Banner snowmobile season continues in Northern New Brunswick

The mention of snow in an April forecast has snowmobilers rubbing their gloved hands together in glee as one of the best seasons in recent memory shows no sign of letting up.

Up to six feet of snow remains in the province’s north, thrilling snowmobilers who don’t want to quit just yet

There's enough snow in northern New Brunswick to keep snowmobilers active until May, even though trail grooming only continues until April 15. (Serge Bouchard/Radio-Canada)

The mention of snow in an April forecast has New Brunswick snowmobilers rubbing their gloved hands together in glee as one of the best seasons in recent memory shows no sign of letting up.

The province's north has traditionally reached out to those in search of "white gold."

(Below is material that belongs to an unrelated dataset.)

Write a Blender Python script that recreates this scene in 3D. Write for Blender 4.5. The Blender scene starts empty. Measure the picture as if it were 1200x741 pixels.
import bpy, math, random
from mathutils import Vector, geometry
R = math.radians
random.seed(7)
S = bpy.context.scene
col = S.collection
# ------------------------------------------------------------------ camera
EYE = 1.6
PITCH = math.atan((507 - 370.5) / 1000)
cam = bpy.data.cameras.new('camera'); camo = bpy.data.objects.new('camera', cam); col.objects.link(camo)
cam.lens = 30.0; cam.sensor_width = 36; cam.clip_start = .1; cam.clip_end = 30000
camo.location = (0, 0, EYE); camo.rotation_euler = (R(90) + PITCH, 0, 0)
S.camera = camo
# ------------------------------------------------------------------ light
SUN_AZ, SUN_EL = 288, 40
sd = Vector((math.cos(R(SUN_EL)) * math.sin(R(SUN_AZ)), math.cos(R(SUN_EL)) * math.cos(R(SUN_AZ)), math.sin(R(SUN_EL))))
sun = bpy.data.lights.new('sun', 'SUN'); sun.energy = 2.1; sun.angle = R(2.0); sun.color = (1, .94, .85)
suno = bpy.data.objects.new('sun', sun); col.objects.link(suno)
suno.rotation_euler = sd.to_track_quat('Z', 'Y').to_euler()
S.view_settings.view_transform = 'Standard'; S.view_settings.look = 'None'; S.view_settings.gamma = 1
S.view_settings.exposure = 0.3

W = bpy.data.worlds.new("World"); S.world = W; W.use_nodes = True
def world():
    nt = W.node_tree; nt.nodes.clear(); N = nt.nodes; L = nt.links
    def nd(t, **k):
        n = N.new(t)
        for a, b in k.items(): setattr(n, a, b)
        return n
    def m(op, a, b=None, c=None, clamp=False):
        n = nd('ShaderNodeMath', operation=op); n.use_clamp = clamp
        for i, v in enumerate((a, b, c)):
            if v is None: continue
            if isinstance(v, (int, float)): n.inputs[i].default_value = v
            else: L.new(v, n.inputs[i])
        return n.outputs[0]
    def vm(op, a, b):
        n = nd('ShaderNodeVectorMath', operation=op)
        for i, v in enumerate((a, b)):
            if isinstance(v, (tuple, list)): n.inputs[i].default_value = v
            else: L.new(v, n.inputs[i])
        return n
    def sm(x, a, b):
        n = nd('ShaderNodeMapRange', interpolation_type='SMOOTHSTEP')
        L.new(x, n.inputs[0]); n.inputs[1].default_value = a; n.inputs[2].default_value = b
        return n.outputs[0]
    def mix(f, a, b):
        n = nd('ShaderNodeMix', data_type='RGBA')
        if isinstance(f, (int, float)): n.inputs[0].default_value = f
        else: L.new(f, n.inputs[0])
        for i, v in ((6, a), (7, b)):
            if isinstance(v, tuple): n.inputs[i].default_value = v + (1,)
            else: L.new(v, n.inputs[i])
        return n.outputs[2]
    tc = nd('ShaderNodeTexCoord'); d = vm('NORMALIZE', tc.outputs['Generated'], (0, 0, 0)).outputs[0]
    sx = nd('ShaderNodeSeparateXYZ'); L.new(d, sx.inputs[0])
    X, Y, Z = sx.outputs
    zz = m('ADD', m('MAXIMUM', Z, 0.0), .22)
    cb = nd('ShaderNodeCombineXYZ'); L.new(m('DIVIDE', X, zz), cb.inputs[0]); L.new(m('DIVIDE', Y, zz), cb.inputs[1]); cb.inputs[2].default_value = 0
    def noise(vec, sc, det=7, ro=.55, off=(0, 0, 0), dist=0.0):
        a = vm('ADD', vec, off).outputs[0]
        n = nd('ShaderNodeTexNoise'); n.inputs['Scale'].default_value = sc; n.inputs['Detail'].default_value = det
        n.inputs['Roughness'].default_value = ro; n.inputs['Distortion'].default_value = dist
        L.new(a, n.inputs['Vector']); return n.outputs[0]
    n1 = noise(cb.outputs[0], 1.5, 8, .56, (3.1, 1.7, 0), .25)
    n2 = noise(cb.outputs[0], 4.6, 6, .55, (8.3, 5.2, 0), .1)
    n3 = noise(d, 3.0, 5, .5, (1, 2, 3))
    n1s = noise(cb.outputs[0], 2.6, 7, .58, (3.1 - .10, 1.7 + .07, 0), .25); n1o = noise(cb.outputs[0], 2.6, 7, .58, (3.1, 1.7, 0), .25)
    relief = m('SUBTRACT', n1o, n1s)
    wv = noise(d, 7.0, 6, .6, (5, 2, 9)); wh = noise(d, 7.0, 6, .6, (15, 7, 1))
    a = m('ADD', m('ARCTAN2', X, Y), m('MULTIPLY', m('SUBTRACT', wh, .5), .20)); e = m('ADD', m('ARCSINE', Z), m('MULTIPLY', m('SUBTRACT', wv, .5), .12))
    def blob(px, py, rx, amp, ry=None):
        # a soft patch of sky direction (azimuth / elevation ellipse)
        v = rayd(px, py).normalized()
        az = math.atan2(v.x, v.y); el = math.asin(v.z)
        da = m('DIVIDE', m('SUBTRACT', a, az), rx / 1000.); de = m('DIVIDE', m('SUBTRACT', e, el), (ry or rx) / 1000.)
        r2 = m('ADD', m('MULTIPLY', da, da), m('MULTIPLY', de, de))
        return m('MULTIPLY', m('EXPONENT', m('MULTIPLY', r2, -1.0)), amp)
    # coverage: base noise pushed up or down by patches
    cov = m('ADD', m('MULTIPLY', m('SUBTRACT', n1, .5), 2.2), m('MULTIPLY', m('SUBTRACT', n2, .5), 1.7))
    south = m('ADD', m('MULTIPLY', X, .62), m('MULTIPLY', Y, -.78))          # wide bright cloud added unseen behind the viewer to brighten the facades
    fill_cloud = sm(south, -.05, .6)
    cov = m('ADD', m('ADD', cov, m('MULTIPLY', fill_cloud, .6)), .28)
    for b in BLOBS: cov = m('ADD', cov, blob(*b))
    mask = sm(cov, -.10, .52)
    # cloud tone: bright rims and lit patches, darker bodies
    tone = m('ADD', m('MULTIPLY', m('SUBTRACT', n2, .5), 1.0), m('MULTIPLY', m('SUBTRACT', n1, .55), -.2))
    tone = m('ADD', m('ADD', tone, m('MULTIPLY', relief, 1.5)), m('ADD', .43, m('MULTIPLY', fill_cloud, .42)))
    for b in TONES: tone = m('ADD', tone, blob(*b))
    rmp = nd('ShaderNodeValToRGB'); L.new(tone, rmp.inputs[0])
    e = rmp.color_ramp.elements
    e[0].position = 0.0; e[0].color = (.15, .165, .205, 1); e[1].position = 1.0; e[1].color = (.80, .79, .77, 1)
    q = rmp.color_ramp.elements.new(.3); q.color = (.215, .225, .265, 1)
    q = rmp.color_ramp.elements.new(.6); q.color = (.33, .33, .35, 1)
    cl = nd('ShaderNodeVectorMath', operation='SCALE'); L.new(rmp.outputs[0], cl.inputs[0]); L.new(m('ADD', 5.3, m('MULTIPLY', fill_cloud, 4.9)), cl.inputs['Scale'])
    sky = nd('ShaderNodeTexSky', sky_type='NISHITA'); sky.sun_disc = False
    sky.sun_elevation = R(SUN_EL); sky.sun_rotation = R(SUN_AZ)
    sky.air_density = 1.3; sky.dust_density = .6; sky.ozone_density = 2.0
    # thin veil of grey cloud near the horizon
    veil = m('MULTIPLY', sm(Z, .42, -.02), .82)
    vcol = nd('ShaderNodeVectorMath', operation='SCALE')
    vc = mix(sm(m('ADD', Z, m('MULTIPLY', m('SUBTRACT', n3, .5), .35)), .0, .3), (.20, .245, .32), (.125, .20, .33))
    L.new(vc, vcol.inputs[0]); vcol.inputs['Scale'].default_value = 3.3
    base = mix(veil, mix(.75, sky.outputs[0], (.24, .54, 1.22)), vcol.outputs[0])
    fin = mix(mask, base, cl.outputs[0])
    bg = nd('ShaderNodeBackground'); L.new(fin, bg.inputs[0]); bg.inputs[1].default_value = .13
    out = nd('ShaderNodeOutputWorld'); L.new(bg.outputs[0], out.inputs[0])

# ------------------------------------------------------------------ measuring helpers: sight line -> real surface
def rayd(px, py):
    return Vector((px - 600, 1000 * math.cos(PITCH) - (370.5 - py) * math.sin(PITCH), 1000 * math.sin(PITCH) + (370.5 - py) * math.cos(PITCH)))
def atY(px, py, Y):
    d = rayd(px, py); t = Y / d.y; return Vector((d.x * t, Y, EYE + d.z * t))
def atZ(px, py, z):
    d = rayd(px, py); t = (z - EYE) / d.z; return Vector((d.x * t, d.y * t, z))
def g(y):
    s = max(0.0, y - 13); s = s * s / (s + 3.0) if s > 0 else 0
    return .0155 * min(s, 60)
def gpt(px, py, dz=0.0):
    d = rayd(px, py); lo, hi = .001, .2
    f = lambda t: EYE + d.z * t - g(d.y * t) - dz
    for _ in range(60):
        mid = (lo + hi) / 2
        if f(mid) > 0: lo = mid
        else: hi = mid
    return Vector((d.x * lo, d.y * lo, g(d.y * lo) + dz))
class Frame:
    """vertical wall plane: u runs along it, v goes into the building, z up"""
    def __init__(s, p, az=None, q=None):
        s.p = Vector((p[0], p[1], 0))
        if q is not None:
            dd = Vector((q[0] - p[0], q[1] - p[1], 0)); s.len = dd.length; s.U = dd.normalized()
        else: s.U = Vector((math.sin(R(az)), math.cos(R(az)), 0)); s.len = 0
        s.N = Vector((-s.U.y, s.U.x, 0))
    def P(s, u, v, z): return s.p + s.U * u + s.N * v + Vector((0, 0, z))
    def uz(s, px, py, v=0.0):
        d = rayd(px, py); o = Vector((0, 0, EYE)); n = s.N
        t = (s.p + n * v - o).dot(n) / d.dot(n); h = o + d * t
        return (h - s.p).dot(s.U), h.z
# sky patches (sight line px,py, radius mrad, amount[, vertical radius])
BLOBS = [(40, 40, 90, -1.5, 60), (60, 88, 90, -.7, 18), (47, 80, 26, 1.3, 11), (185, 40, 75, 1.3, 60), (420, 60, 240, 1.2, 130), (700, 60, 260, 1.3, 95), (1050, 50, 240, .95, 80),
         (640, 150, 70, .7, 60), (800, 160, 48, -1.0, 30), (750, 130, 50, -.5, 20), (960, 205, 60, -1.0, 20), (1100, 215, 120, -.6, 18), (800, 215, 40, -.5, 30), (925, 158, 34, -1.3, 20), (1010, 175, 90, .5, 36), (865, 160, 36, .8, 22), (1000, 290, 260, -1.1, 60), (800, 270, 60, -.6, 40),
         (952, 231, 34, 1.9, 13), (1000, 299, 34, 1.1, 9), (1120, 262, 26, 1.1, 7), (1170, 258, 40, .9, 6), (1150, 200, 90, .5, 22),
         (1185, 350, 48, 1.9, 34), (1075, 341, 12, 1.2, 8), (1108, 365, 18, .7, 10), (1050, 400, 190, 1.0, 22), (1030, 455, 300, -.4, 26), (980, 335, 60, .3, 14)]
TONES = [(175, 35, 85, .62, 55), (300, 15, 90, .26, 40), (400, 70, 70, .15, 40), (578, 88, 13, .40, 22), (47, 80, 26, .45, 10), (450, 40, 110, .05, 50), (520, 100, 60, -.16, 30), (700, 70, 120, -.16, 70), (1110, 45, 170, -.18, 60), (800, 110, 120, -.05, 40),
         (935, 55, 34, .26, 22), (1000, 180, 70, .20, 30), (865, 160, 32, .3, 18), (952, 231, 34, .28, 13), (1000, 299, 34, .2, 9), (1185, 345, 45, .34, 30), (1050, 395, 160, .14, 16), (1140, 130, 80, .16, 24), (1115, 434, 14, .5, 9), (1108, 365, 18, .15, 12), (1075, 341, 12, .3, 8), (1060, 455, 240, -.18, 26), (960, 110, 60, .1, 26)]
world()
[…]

And there's an unusual amount of snow still on the ground — six feet in some areas — for this time of year, says Brad Mann, president of the New Brunswick Federation of Snowmobile Clubs.

The number of snowmobilers travelling north to take advantage of the conditions is remaining strong, he said.

On a trip this week between Campbellton and Saint-Quentin, Mann said he saw about 60 sleds out on trails.

Brad Mann, president of New Brunswick Federation of Snowmobile Clubs, said he's continuing to see dozens of people out on the trails. (Serge Bouchard/Radio-Canada)

Mann is certain many of those sledders are trying to make up for a less-than-stellar snowfall in their own regions. "This winter's been a little tough on some other parts of the province," he said.

"Moncton area hasn't had snow, Nova Scotia basically has had nothing, Prince Edward Island has had nothing," said Mann, noting he's met many people on northern trails who have made up to 15 trips to the area.

The benefits of the snow aren't just being felt by snowmobilers.

Mann pointed out that the local hotel industry, gas stations and restaurants are all reaping the benefits of the strong season.

The snow in northern parts of New Brunswick continues to lure people from other parts of the Maritimes, helping provide an economic boost for the area's winter tourism industry. (Serge Bouchard/Radio-Canada)

This week, Mann was joined on a trip with the president of On Snow Magazine and Snowmobiler Television.

Richard Kehoe said he usually ends off his season in New Brunswick, but this trip has been different.

"It's a little abnormal," he said. "The depth of the snow for sure, it feels like February out there."

Richard Kehoe said he's has been ending his season here for the past 20 years and isn't used to seeing so much snow still on the ground. (Serge Bouchard/Radio-Canada)

Mann said the amount of snow remaining could sustain the season into May. That's long past the April 15 cutoff date for trail groomers.

"This reminds me of old-time winter," said Mann "I've lived here all my life and we used to see these big winters back 20, 25 years ago."